The report describes how the tailwind, excessive approach speed, and delayed speedbrake deployment increased the energy with which the airplane departed the runway and impacted the seawall. It also found that the approach did not meet the operator’s stabilized approach criteria, with cues that would typically require a go-around under standard operating procedures, including excessive airspeed, high glidepath indications, and descent-rate alerts. The report discusses factors that contributed to continuing an unstabilized approach, including plan continuation bias, increased workload, and limited first-officer experience.

The NTSB also addressed runway-condition assessment and landing-distance decision-making. It found that the operator’s guidance for evaluating braking conditions and conducting en route landing distance assessments was inadequate for the conditions encountered, and it discussed FAA Safety Alerts for Operators concerning landing performance shortfalls on wet runways in moderate-to-heavy rain. The report emphasized that when rainfall intensity suggests the runway may be more than merely “wet,” pilots may need to assume worse braking action for time-of-arrival landing performance and consider go-around, holding, or diversion if conditions exceed acceptable limits.

Aviation Accident Litigation

Separate from the safety investigation, runway excursion events can lead to civil claims involving passenger injuries, evacuation-related issues, and property damage, as described in our overview of aviation accident litigation. In a case involving runway surface conditions, the evidentiary record often includes performance calculations, operator procedures, dispatch and crew briefings, runway maintenance and drainage documentation, and the timing and content of weather and braking-action information available to decision-makers. The analysis is fact-dependent and should follow the verified investigative record.

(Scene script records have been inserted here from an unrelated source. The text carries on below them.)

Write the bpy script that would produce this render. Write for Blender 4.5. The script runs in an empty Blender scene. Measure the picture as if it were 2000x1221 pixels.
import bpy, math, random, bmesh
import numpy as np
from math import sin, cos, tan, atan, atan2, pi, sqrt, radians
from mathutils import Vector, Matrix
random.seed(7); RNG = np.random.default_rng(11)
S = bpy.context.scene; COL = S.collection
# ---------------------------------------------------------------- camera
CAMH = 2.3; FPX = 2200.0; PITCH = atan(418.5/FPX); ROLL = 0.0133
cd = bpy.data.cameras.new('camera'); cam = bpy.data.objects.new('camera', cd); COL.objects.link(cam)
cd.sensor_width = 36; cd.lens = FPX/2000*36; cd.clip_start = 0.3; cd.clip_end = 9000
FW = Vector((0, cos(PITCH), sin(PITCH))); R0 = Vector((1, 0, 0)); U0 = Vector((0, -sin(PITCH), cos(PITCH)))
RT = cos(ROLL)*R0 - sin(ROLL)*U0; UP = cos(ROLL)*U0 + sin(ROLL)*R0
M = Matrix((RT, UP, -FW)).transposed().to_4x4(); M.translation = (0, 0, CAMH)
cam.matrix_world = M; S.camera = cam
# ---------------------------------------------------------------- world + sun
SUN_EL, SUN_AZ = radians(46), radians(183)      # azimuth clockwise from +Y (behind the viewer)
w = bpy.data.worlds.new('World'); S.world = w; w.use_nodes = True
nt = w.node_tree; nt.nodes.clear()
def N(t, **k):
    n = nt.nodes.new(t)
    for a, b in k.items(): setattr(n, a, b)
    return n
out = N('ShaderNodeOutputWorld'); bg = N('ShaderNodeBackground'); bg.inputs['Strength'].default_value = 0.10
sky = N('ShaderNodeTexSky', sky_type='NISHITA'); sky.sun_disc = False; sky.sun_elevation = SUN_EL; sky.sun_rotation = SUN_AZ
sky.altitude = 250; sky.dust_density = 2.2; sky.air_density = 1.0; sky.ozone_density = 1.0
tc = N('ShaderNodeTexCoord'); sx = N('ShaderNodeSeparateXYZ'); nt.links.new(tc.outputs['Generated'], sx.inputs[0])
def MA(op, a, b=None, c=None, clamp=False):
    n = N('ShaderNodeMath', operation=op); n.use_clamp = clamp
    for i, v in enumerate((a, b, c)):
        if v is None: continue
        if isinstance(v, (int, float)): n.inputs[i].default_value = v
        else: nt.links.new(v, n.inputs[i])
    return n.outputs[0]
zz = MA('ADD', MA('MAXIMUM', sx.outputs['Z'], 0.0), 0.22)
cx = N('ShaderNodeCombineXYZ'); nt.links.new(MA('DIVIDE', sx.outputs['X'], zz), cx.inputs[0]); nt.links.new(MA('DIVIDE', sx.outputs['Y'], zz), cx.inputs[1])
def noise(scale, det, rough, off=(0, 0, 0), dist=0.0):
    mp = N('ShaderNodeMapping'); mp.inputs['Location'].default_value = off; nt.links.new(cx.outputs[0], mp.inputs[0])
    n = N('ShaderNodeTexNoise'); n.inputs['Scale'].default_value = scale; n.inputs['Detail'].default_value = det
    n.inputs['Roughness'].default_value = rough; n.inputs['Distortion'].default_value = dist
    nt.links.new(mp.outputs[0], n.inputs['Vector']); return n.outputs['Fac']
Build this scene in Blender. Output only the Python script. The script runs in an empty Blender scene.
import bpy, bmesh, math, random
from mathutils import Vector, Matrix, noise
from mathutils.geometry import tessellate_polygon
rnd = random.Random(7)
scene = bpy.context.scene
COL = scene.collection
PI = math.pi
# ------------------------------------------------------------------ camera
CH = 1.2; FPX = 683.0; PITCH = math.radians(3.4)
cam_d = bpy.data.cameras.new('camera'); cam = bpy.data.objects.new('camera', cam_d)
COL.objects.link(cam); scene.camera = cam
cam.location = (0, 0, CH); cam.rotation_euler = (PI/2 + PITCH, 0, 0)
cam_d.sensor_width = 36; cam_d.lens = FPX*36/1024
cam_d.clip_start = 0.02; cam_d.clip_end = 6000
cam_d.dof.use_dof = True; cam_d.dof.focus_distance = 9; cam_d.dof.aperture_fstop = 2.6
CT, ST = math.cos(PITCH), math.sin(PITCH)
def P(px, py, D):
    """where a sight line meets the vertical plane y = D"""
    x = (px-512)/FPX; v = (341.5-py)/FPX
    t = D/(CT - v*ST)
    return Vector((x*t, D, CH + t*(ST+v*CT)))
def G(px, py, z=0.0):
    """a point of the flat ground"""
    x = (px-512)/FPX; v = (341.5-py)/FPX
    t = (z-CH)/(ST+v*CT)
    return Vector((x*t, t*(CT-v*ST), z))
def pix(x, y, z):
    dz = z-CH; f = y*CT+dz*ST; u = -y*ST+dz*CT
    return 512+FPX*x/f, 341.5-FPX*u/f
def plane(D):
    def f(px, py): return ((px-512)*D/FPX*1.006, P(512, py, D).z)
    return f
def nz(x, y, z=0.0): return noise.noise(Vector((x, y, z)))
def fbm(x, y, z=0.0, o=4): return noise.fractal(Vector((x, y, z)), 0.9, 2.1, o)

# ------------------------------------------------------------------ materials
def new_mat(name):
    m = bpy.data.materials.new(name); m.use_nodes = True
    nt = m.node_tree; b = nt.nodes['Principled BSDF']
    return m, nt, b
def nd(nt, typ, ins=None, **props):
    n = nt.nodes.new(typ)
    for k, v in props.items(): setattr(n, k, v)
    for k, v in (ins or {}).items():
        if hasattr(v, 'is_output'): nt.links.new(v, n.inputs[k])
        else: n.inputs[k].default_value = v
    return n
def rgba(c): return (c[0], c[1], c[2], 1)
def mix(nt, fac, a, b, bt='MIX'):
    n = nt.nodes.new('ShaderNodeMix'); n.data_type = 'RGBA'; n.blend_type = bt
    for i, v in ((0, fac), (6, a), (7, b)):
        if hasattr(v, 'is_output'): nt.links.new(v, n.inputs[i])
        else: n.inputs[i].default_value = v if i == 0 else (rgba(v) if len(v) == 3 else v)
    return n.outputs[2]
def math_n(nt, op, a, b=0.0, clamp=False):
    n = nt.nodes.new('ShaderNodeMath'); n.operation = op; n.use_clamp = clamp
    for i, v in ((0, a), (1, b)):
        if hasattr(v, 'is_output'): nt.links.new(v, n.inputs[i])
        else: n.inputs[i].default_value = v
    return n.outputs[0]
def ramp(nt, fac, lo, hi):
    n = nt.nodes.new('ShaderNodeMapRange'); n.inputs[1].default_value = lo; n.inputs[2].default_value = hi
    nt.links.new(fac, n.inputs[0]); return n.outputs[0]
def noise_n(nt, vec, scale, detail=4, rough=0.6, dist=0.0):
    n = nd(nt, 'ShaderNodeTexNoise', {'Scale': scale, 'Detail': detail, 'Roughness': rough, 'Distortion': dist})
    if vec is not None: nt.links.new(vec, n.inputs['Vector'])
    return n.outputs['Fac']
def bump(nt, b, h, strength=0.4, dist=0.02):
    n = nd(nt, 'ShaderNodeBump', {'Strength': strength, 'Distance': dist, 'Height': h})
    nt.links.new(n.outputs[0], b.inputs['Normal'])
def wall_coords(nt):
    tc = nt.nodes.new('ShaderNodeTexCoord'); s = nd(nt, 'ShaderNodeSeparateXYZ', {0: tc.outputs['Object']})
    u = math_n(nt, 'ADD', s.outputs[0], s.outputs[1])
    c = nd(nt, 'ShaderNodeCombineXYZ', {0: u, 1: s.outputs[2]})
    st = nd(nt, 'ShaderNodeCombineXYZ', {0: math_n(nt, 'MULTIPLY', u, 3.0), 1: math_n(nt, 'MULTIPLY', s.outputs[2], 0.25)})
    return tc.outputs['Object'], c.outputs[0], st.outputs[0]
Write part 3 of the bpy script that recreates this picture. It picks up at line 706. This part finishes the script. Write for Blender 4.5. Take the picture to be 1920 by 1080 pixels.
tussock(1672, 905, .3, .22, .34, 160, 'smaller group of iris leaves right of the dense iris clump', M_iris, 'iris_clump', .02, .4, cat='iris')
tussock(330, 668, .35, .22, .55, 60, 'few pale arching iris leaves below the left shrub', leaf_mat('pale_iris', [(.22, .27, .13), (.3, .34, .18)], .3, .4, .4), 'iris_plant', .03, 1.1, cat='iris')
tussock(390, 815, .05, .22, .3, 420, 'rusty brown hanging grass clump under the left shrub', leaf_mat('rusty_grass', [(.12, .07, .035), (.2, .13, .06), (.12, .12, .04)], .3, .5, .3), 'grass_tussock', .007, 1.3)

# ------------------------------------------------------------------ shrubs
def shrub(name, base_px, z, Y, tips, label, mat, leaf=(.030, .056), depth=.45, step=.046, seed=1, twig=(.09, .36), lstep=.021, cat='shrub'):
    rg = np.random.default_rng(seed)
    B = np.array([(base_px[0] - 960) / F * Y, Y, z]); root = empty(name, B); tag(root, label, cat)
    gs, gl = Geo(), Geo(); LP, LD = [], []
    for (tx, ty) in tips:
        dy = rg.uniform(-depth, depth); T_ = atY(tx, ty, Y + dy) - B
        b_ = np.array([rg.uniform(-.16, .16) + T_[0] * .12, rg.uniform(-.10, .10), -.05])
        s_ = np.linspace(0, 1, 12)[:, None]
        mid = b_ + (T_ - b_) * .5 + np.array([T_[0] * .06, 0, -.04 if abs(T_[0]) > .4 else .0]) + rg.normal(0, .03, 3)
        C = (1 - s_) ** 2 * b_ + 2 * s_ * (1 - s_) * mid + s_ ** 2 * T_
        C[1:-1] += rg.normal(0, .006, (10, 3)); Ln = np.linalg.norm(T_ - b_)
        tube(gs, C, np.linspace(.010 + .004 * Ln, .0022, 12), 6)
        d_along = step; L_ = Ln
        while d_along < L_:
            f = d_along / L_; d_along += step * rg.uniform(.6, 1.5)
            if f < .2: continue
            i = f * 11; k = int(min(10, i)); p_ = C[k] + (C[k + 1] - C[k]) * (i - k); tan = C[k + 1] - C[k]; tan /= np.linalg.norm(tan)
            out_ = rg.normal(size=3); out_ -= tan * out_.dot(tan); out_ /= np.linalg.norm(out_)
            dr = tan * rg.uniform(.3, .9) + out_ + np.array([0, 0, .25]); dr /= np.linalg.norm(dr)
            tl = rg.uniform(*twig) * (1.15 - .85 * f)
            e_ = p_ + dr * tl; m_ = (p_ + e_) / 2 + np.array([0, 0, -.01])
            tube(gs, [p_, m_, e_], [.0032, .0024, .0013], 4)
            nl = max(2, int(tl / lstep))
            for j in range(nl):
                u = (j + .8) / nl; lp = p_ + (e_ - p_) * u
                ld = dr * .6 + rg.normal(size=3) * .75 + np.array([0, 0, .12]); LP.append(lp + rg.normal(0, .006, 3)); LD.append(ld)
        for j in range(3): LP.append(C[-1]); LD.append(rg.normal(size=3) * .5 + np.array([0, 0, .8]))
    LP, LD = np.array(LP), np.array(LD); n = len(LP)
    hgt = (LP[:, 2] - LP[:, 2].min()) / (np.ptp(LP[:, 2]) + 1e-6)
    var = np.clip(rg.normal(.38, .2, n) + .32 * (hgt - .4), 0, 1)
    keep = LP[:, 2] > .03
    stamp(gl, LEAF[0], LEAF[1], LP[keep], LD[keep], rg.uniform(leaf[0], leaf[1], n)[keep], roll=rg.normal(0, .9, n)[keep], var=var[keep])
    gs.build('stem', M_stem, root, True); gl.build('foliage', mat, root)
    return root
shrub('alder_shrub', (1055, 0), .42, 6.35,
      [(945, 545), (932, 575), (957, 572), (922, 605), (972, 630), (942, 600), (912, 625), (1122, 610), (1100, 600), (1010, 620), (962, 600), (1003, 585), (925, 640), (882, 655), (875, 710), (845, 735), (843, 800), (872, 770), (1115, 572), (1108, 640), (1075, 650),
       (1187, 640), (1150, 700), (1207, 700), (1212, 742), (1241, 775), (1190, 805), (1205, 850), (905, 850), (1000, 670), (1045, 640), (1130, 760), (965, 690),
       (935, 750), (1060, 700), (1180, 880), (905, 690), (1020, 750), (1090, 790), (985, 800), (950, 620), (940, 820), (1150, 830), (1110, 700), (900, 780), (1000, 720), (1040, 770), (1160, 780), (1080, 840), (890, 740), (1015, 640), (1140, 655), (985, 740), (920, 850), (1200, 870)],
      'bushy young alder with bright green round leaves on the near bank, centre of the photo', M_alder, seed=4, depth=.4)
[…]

Depending on the facts developed, litigation may also examine how organizational guidance addressed wet-runway stopping margins, how landing-distance assessments were expected to be performed, and whether operational policies adequately accounted for known wet-runway performance shortfalls in moderate-to-heavy rain. Similar categories of operational and procedural issues arise in matters described in our representative aviation matters, particularly when the accident sequence involves an interaction between weather, runway condition, and flight crew decision-making under time constraints.

Where cases resolve, outcomes typically turn on detailed technical proof and individualized damages evidence, and examples of resolved aviation matters are summarized in our collection of selected aviation verdicts and settlements. In runway excursion cases, that proof often includes expert analysis of stopping performance, runway condition characterization, and the relationship between approach profile and available stopping margin under the conditions actually present.

Broader patterns in civil outcomes can vary significantly based on event severity, injury mix, and operational setting, as discussed in our overview of aviation crash verdict trends. For this event, the NTSB’s findings centered on viscous hydroplaning from standing water on an ungrooved runway, with contributing factors related to operator guidance and the continuation of an unstabilized approach. Any civil evaluation should remain anchored to the documented performance evidence, procedures, and condition data developed in the official record.